Dataset extract =>
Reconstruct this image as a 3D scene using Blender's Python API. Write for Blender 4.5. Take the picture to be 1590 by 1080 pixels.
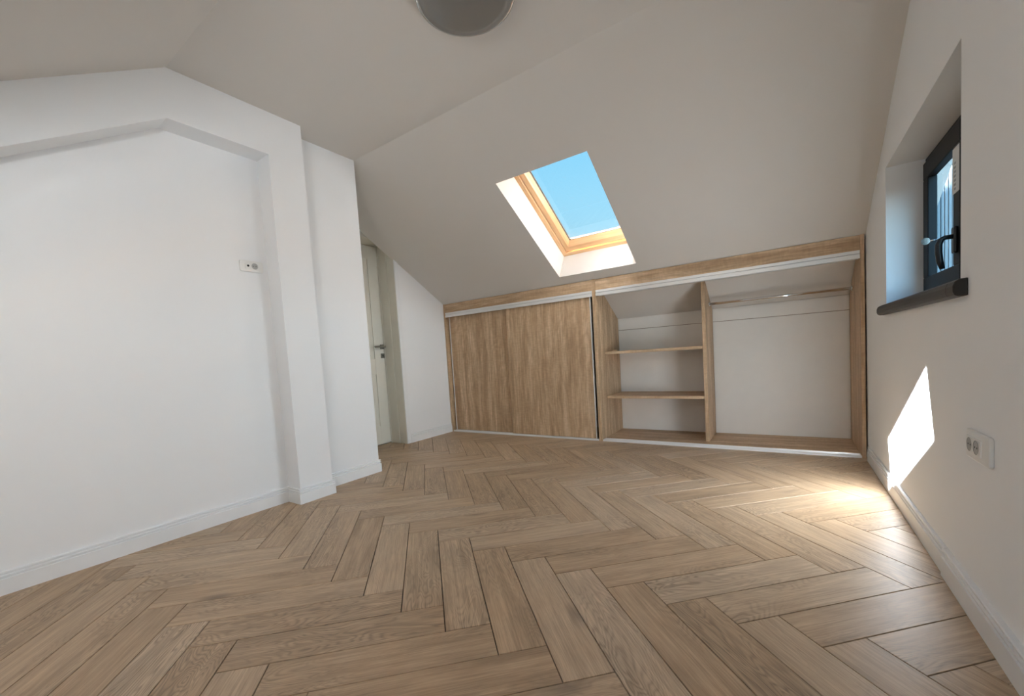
import bpy, bmesh, math, random
from mathutils import Matrix, Vector

# ------------------------------------------------------------------ set-up
for o in list(bpy.data.objects):
    bpy.data.objects.remove(o, do_unlink=True)
sc = bpy.context.scene
COL = sc.collection
random.seed(7)
K = 0.87          # all layout numbers below are in camera heights; K turns them into metres

# camera
cam_d = bpy.data.cameras.new('camera')
cam = bpy.data.objects.new('camera', cam_d)
COL.objects.link(cam)
F = Vector((-0.56898082, 0.8201092, -0.06067716))
R = Vector((0.82214372, 0.56563127, -0.0643504))
U = Vector((0.01845345, 0.08649949, 0.99608097))
M = Matrix(((R.x, U.x, -F.x), (R.y, U.y, -F.y), (R.z, U.z, -F.z))).to_4x4()
M.translation = Vector((0, 0, 1.0 * K))
cam.matrix_world = M
cam_d.sensor_fit = 'HORIZONTAL'
cam_d.sensor_width = 36.0
cam_d.lens = 641.66 / 1590 * 36.0
cam_d.shift_x = (795 - 778.1) / 1590
cam_d.shift_y = (592.6 - 540) / 1590
cam_d.clip_start = 0.02
sc.camera = cam

# sky
SKY = 9.0
world = bpy.data.worlds.new('sky')
sc.world = world
world.use_nodes = True
wn = world.node_tree
wn.nodes.clear()
w_out = wn.nodes.new('ShaderNodeOutputWorld')
w_bg = wn.nodes.new('ShaderNodeBackground')
w_tc = wn.nodes.new('ShaderNodeTexCoord')
w_sep = wn.nodes.new('ShaderNodeSeparateXYZ')
w_rmp = wn.nodes.new('ShaderNodeValToRGB')
e = w_rmp.color_ramp.elements
e[0].position = 0.0
e[0].color = (0.62, 0.88, 1.0, 1)
e[1].position = 0.75
e[1].color = (0.16, 0.50, 1.0, 1)
m_ = w_rmp.color_ramp.elements.new(0.27)
m_.color = (0.385, 0.77, 0.99, 1)
m_ = w_rmp.color_ramp.elements.new(0.40)
m_.color = (0.28, 0.69, 0.97, 1)
wn.links.new(w_tc.outputs['Generated'], w_sep.inputs[0])
wn.links.new(w_sep.outputs['Z'], w_rmp.inputs[0])
# below the horizon lies the town's dull ground, not sky
w_gt = wn.nodes.new('ShaderNodeMath')
w_gt.operation = 'GREATER_THAN'
w_gt.inputs[1].default_value = 0.0
wn.links.new(w_sep.outputs['Z'], w_gt.inputs[0])
w_mix = wn.nodes.new('ShaderNodeMix')
w_mix.data_type = 'RGBA'
w_mix.inputs['A'].default_value = (0.07, 0.068, 0.06, 1)
wn.links.new(w_gt.outputs[0], w_mix.inputs['Factor'])
wn.links.new(w_rmp.outputs[0], w_mix.inputs['B'])
wn.links.new(w_mix.outputs['Result'], w_bg.inputs['Color'])
w_bg.inputs['Strength'].default_value = SKY
wn.links.new(w_bg.outputs[0], w_out.inputs[0])

# sun
sun_d = bpy.data.lights.new('sun', 'SUN')
sun_d.energy = 1190.0
sun_d.color = (0.92, 0.975, 1.02)
sun_d.angle = math.radians(0.53)
sun = bpy.data.objects.new('sun', sun_d)
COL.objects.link(sun)
SUN_DIR = Vector((1.0, -0.340, -0.913)).normalized()
sun.rotation_euler = SUN_DIR.to_track_quat('-Z', 'Y').to_euler()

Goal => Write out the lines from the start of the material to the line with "them into metres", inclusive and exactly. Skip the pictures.

Completed exercise =>
Reconstruct this image as a 3D scene using Blender's Python API. Write for Blender 4.5. Take the picture to be 1590 by 1080 pixels.
import bpy, bmesh, math, random
from mathutils import Matrix, Vector

# ------------------------------------------------------------------ set-up
for o in list(bpy.data.objects):
    bpy.data.objects.remove(o, do_unlink=True)
sc = bpy.context.scene
COL = sc.collection
random.seed(7)
K = 0.87          # all layout numbers below are in camera heights; K turns them into metres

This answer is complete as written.